Tony Blair tells Starmer to drop ‘woke’ politics and focus on economy (Guardian).

So, given where the world is right now with police racism, misogyny and brutality, the evaporation of long-established human rights and civil liberties thanks to the far-right Brexit project along with the associated demonisation of refugees, the ongoing erosion of the 20th century civil rights movement in the USA including even basic female reproductive rights, increasing hostility to LGBT+ folk, and an obviously Trump-clone Tory Party in power driving these things in the UK it is obviously time for Labour to buy yet more ambiguity fences to sit on.

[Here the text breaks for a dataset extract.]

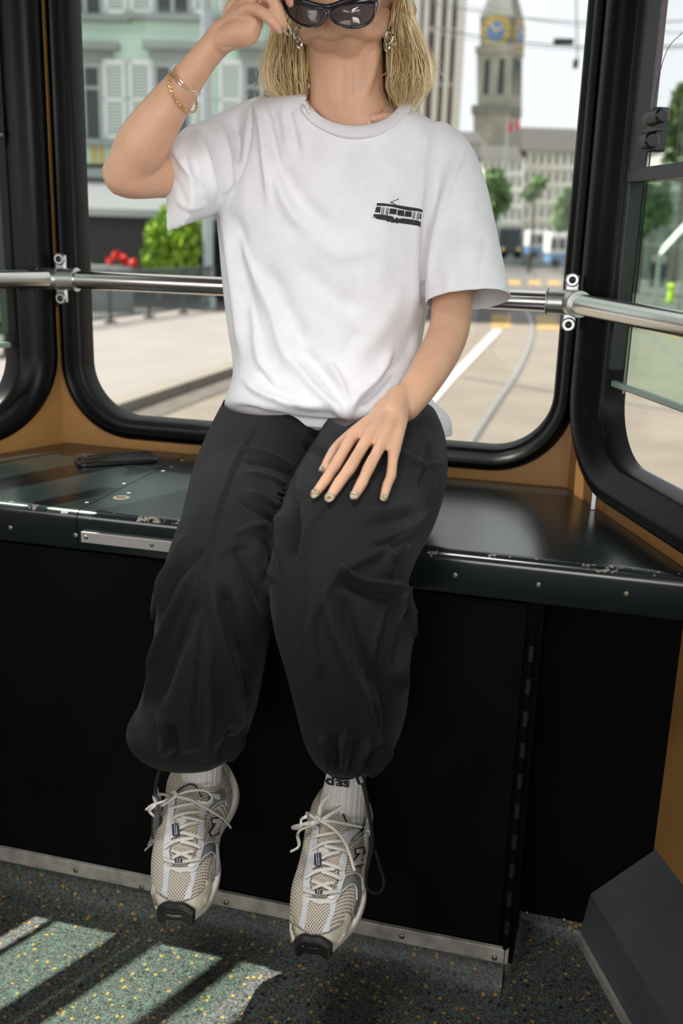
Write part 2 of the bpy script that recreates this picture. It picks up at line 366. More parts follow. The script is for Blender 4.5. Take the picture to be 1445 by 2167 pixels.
# aluminium foot strip
st = MB().add(*box(-1.23, 1.314, .047, hx+.006, 1.322, .073, .0015), smooth=False).build('foot_strip', M['dullalu'], box_e)
def screw(P, N, r, parent, m=None):
    P = np.array(P, float); N = np.array(N, float)/np.linalg.norm(N); mb = MB()
    b = np.cross(N, (0, 0, 1) if abs(N[2]) < .9 else (1, 0, 0)); b /= np.linalg.norm(b); d = np.cross(N, b)
    n = 14; v = []
    for rr, h in ((r*1.08, -.0005), (r*1.08, .0004), (r*.85, .0014), (r*.45, .0018), (r*.42, .0004), (0.0001, .0003)):
        v += [P+N*h+rr*(math.cos(2*math.pi*k/n)*b+math.sin(2*math.pi*k/n)*d) for k in range(n)]
    f = [(i*n+k, i*n+(k+1) % n, (i+1)*n+(k+1) % n, (i+1)*n+k) for i in range(5) for k in range(n)]
    mb.add(v, f)
    return mb.build('screw', m or M['screw'], parent)
for x, y in ((160, 1842), (300, 1878), (478, 1910), (850, 1982), (1046, 2027)):
    P = atY(x, y, 1.313); screw(P, (0, -1, 0), .0042, st)
for (x, y), par in (((22, 1117), tsL), ((160, 1133), tsL), ((963, 1218), tsR), ((1139, 1238), tsR), ((1325, 1257), tsR)):
    P = atY(x, y, YE); screw((P[0], YE, P[2]), (0, -1, 0), .0040, par)
for x, y in ((1112, 1961), (1191, 1973)):
    P = atY(x, y, 1.474); screw((P[0], 1.4745, max(P[2], .026)), (0, -1, 0), .004, box_e)
# light metal plate on the fascia, two countersunk screws
A = atY(172, 1137, YE-.004); B = atY(410, 1162, YE-.004)
pl = MB().add(*obox(((A[0]+B[0])/2, YE-.0025, (A[2]+B[2])/2), ((B[0]-A[0])/2, 0, 0), (0, .003, 0), (0, 0, .0085), .001), smooth=False)
pl = pl.build('cover_plate', mat('pale_anodised_plate', (.42, .41, .40), .42, .5, bump=.1), box_e, label='pale aluminium plate on the ledge front')
for x, y in ((182, 1137), (321, 1153)): P = atY(x, y, YE-.0055); screw((P[0], YE-.0055, P[2]), (0, -1, 0), .0032, pl)
# worn hole with bare rim on the top
hc = atZ(256, 1053, ZL)
mb = MB(); n = 24
rr = [(.0135, .0002), (.010, .0009), (.0085, .0004), (.0080, -.006), (.001, -.007)]
v = [hc+np.array((a*math.cos(t)*(1+.08*math.sin(3*t)), a*math.sin(t), b)) for a, b in rr for t in np.linspace(0, 2*math.pi, n, endpoint=False)]
f = [(i*n+k, i*n+(k+1) % n, (i+1)*n+(k+1) % n, (i+1)*n+k) for i in range(4) for k in range(n)]
mb.add(v[:3*n], f[:2*n]); mb.build('hole_rim', mat('bare_metal_rim', (.20, .17, .14), .45, .5), tsR)
MB().add([p+np.array((0, 0, .0003)) for p in v[2*n:3*n]], [tuple(range(n))], False).build('hole', mat('rusty_hole', (.05, .02, .012), .8), tsR)
for x, y, s in ((345, 996, 5), (272, 1043, 4), (262, 1023, 4), (363, 988, 3), (183, 1063, 4), (385, 974, 4)):    # paint chips
    c = atZ(x, y, ZL+.0003); k = 9
    MB().add([c+np.array((math.cos(t)*s*.0009*random.uniform(.6, 1.3), math.sin(t)*s*.0009*random.uniform(.6, 1.3), 0)) for t in np.linspace(0, 2*math.pi, k, endpoint=False)], [tuple(range(k))], False).build('paint_chip', mat('bare_chip', (.42, .38, .36), .5), tsR if x > 200 else tsL)
# ---------------------------------------------------------------- handrail
ZR = 1.022; RR = .0165
def corner_clamp(c, dirs, side):
    e = empty('rail_bracket', None, None); c = np.array(c, float)
    for d in dirs:
        d = np.array(d, float); d /= np.linalg.norm(d)
        MB().add(*cyl(c+d*.002, d, RR+.0035, .036, 28, .002)).build('clamp_sleeve', M['alu'], e)
        MB().add(*cyl(c+d*.036, d, RR+.0055, .004, 28, .001)).build('clamp_collar', M['alu'], e)
    o = np.array((0, 1, 0.0)) if True else 0
    MB().add(*obox(c+np.array((0, .012, 0)), (.011, 0, 0), (0, .004, 0), (0, 0, .044), .003), smooth=False).build('mounting_plate', M['alu'], e)
    for s in (-1, 1):
        mp = MB().add(*cyl(c+np.array((0, .010, s*.036)), (0, -1, 0), .0115, .006, 20, .002)).build('lug', M['alu'], e)
        screw(c+np.array((0, .004, s*.036)), (0, -1, 0), .0052, mp, M['blackmetal'])
    return e
cL = atY(123, 587, 1.712); cR = atY(1207, 637, 1.700); cL[2] = cR[2] = ZR
tag(corner_clamp(cL, [(-1*.4, -.916*.2, 0), (1, 0, 0)], -1), 'aluminium rail bracket in the corner on the left, above the phone', 'bracket')
tag(corner_clamp(cR, [DR, (-1, 0, 0)], 1), 'aluminium rail bracket in the corner to the right of the white sleeve', 'bracket')
def rail(A, B, lab):
    e = MB().add(*tube([A, (A+B)/2, B], RR, 28)).build('handrail', M['chrome'], label=lab, cat='handrail'); return e
rail(cL+np.array((.01, 0, 0)), cR-np.array((.01, 0, 0)), 'polished steel handrail crossing the rear window behind the person')
a = cL+np.array((-.012, -.005, 0)); rail(a, a+DL*1.1, 'polished steel handrail along the window at the left edge')
a = cR+DR*.01; rail(a, a+DR*1.1, 'polished steel handrail along the window on the right')
# ---------------------------------------------------------------- sash latch on the right window
def latch(side, x, y, lab):
    O, D, N = (CRR, DR, NR) if side > 0 else (CL, DL, NL)
    e = empty('window_latch', lab, 'latch'); P = lambda s, z, q: O+D*s+np.array((0, 0, z))+N*q
    r = ray(x, y); n_ = N; t = ((O+N*.01-CC) @ n_)/(r @ n_); c = CC+r*t; s = (c-O) @ D; z = c[2]
    MB().add(*obox(P(s-.012, z, -.008), D*.010, N*.012, (0, 0, .030), .003), smooth=False).build('latch_body', M['blackmetal'], e)
    MB().add(*cyl(P(s-.004, z+.014, .008), D, .0105, .042, 20, .003)).build('knob', M['blackmetal'], e)
    MB().add(*cyl(P(s-.008, z+.014, .008), D, .0085, .006, 20, .001)).build('knob_cap', M['screw'], e)
    MB().add(*cyl(P(s-.016, z-.016, .006), D, .0115, .026, 20, .003)).build('knob', M['blackmetal'], e)
    MB().add(*cyl(P(s-.026, z-.016, .006), D, .0045, .012, 12, .001)).build('spindle', M['screw'], e)
    MB().add(*obox(P(s+.004, z-.002, .004), D*.018, N*.006, (0, 0, .003), .001), smooth=False).build('lever', M['blackmetal'], e)
    MB().add(*obox(P(s-.026, z+.16, -.006), D*.003, N*.004, (0, 0, .13), .001), smooth=False).build('guide_strip', mat('grey_guide', (.10, .08, .09), .4), e)
    MB().add(tube(spl([P(s-.012, z+.02, 0), P(s-.004, z+.06, .002), P(s+.02, z+.10, .004), P(s+.06, z+.115, .004)], 24), .0005, 5)[0], tube(spl([P(s-.012, z+.02, 0), P(s-.004, z+.06, .002), P(s+.02, z+.10, .004), P(s+.06, z+.115, .004)], 24), .0005, 5)[1]).build('wire', M['blackmetal'], e)
latch(1, 1372, 272, 'black sash latch with two round knobs on the window on the right')
latch(-1, -22, 262, 'black sash latch cut off by the left edge of the frame')
for P in (atZ(1254, 1078, ZL), atZ(33, 945, ZL)):
    MB().add(*obox(P+np.array((0, 0, .018)), (.004, 0, 0), (0, .004, 0), (0, 0, .018), .001), smooth=False).build('drain_tube', M['alu'], label='short pale metal drain tube standing by the window gasket on the %s' % ('right' if P[0] > -.5 else 'left'), cat='tube')
# ---------------------------------------------------------------- grey heater box along the right wall
e = empty('heater_cover', 'grey sheet steel heater cover along the floor in the lower right corner', 'heater cover')
def at478(x, y): p = atY(x, y, 1.478); return p
pf = [(.050, .012), (.060, .092), (.142, .150), (.155, .155)]
prof = [at478(1227, 1965), at478(1250, 1885), at478(1393, 1787), at478(1412, 1700)]
prof = [np.array((p[0], 1.470, p[2])) for p in prof]; prof[0][2] = .010
v = prof+[p+DR*1.3 for p in prof]
# wall side closing
b0 = np.array((.185, 1.470, prof[3][2])); b1 = np.array((.185, 1.470, .01)); v = prof+[b0, b1]; v = v+[p+DR*1.3 for p in v]
f = [(k, k+1, 7+k-0, 6+k) for k in range(5)]
f = [(k, k+1, 6+k+1, 6+k) for k in range(5)]+[tuple(range(6)), tuple(range(11, 5, -1))]
MB().add(v, f, False).build('cover', M['grey'], e)
a = prof[0]+np.array((-.004, 0, 0)); MB().add(*obox(a+DR*.65+np.array((-.0, 0, -.002)), DR*.65, (.004, 0, 0), (0, 0, .008), .001), smooth=False).build('edge_trim', M['dullalu'], e)
p = prof[3]+DR*.035+np.array((-.004, 0, -.018)); screw(p, NR+np.array((0, 0, .3)), .004, e)
# small dark bolt on the orange wall
# ---------------------------------------------------------------- phone
pc = atZ(243, 975, ZL+.006); th = math.radians(-3)
A = atZ(160, 985, ZL); B = atZ(327, 975, ZL); dx = (B-A); dx[2] = 0; dx /= np.linalg.norm(dx); dy = np.array((-dx[1], dx[0], 0))
e = empty('phone', 'black phone lying face down on the ledge by the left corner', 'phone')
ph = rrect(-.073, -.0355, .073, .0355, .011, 8); n = len(ph); v = []
c0 = (atZ(160, 980, ZL)+atZ(327, 972, ZL))/2
for h, k in ((.0003, -.0015), (.0018, 0), (.0065, 0), (.0082, -.0015)): v += [c0+dx*(s+ns*k)+dy*(z+nz_*k)+np.array((0, 0, h)) for s, z, ns, nz_ in ph]
f = [(i*n+k, i*n+(k+1) % n, (i+1)*n+(k+1) % n, (i+1)*n+k) for i in range(3) for k in range(n)]+[tuple(range(n)), tuple(range(4*n-1, 3*n-1, -1))]
MB().add(v, f, False).build('phone_case', mat('phone_case_black', (.006, .007, .008), .3, coat=.3), e)
bump_ = rrect(-.068, -.004, -.034, .031, .008, 6); n = len(bump_)
v = [c0+dx*(s+ns*k)+dy*(z+nz_*k)+np.array((0, 0, h)) for h, k in ((.008, 0), (.0100, 0), (.0105, -.001)) for s, z, ns, nz_ in bump_]
f = [(i*n+k, i*n+(k+1) % n, (i+1)*n+(k+1) % n, (i+1)*n+k) for i in range(2) for k in range(n)]+[tuple(range(2*n, 3*n))]
cb = MB().add(v, f, False).build('camera_bump', mat('phone_glass', (.02, .025, .03), .08), e)
for s, z in ((-.060, .022), (-.060, .005), (-.043, .0135)):
    MB().add(*cyl(c0+dx*s+dy*z+np.array((0, 0, .0105)), (0, 0, 1), .0062, .0016, 20, .0006)).build('lens', mat('lens', (.01, .012, .02), .05, coat=1), cb)
# ================================================================ the street outside
ZS = -.88
UP = np.array((0, 0, 1.0)); RH = _r0
def pb(x0, y0, x1, y1, D, th=.2, bev=0, front=0):
    """upright box facing the tram whose face spans the given photo area at forward distance D"""
    c = atD((x0+x1)/2, (y0+y1)/2, D-front); w_ = np.linalg.norm(atD(x1, (y0+y1)/2, D)-atD(x0, (y0+y1)/2, D))
    h = np.linalg.norm(atD((x0+x1)/2, y1, D)-atD((x0+x1)/2, y0, D))
    return obox(c+FH*th/2, RH*w_/2, FH*th/2, UP*h/2, bev)
def part(name, m, parent, *boxes, **k):
    mb = MB()
    for b in boxes: mb.add(*b, smooth=False)
    return mb.build(name, m, parent, **k)
def gnd(x, y, dz=0): p = atZ(x, y, ZS+dz); return p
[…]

By saying that no one would ever expect anything even approaching a coherent moral argument from a warmongering neocon narcissist who “prayed” with a hard-right Republican president before embarking on a religious war of vengeance that has left much of the middle east destabilised and in ruins to this day.
Was just about to share that. Appalling stuff. I love how the "leading progressive newspaper in the land" just laps it up. Never forget that The Guardian is the house journal of the Labour right.

Those final paragraphs in particular are just jaw-dropping:
He also warns Starmer against excessive caution – something the Labour leader is charged with by some colleagues. “The bane of progressive politics is to think the choice is between being voter-friendly and boring, or exciting and voter-repellent,” he says.

As an example of the kind of radical policy he would like to see, Blair suggests tackling concerns about illegal immigration by introducing biometric ID as a precondition for accessing work and public services.
Well, I suppose more authoritarian crackdowns will give some voters a hard-on.
 
Whilst I am not saying that you're wrong, when a lot of voters are struggling with the "Basic" (lowest two tiers of Maslow's hierarchy of) need, worrying about the rest of that is an irrelevance to them.

This is exactly how fascism works. A right-wing government promises security and basic needs to its base, scapegoats and blames others for failings/“moral decline”, and quietly burns human rights and civil liberties in the background. This is where we are right now.